Ciò si desume chiaramente dal testo dell’art. 574 c.p.p., commi 1 e 4 che regola la impugnazione dell’imputato "per gli interessi civili", estendendo gli effetti della impugnazione della sentenza di condanna, appunto, alle statuizioni sul risarcimento o sulle spese che dipendono dal capo impugnato.

Tuttavia è corretta la censura del ricorrente a proposito della violazione dell’art. 568 c.p.p., comma 5.

Come sottolineato dalle Sezioni unite nella sentenza Bonaventura del 2001, dopo un vistoso revirement della precedente giurisprudenza anch’essa dovuta allo stesso supremo consesso, in tema di impugnazioni, allorchè un provvedimento giurisdizionale sia impugnato dalla parte interessata con un mezzo di gravame diverso da quello legislativamente prescritto, il giudice che riceve l’atto deve limitarsi, a norma dell’art. 568 c.p.p., comma 5, a verificare l’oggettiva impugnabilità del provvedimento, nonchè l’esistenza di una "voluntas impugnationis", consistente nell’intento di sottoporre l’atto impugnato a sindacato giurisdizionale, e quindi trasmettere gli atti, non necessariamente previa adozione di un atto giurisdizionale, al giudice competente. (Sez. U, Ordinanza n. 45371 del 31/10/2001 Cc. (dep. 20/12/2001), Bonvantura, Rv. 220221 (Conf.

SU, 31 ottobre 2001 n. 45372, De Palma, non massimata).

Il gravame dell’imputato, va dunque esaminato come ricorso, da questa Corte, alla stregua dei criteri posti dall’art. 606 c.p.p..

Esso risulta inammissibile perchè interamente versato in fatto.

In esso, invero, l’estensore criticava il merito della deposizione della persona offesa, perno della accusa. Citava brani delle sue dichiarazioni per inferirne una certa confusione nei ricordi e imprecisione nella ricostruzione degli orari dell’episodio in contestazione. Vi era inoltre contraddizione tra l’orario della visita all’avvocato e l’affermazione per cui non vi erano testimoni all’accaduto; appariva anche inverosimile che la presunta aggressione subita ad opera dell’imputato non avesse lasciato segni.

Si tratta, come è evidente, di censure che puntano ad una diversa ricostruzione del fatto e che, sebbene giustamente proposte nell’ottica dell’appello, non sono viceversa tali da integrare motivi ammissibili dinanzi al giudice della legittimità.

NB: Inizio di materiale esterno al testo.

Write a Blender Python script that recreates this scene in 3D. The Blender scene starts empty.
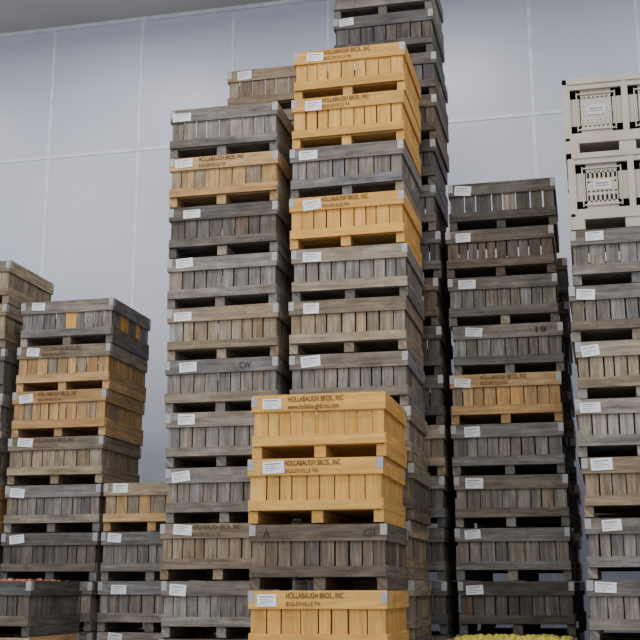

Alla inammissibilità del ricorso di C.G. consegue, ex art. 616 c.p.p., la condanna del ricorrente al versamento, in favore della cassa delle ammende, di una somma che appare equo determinare in Euro 500.

P.Q.M.

Annulla senza rinvio il provvedimento impugnato e riqualificato l’appello come ricorso dichiara il ricorso proposto da C. G. inammissibile e condanna il predetto al pagamento delle spese del procedimento e a versare alla cassa delle ammende la somma di Euro 500.

Testo non ufficiale. La sola stampa del bollettino ufficiale ha carattere legale.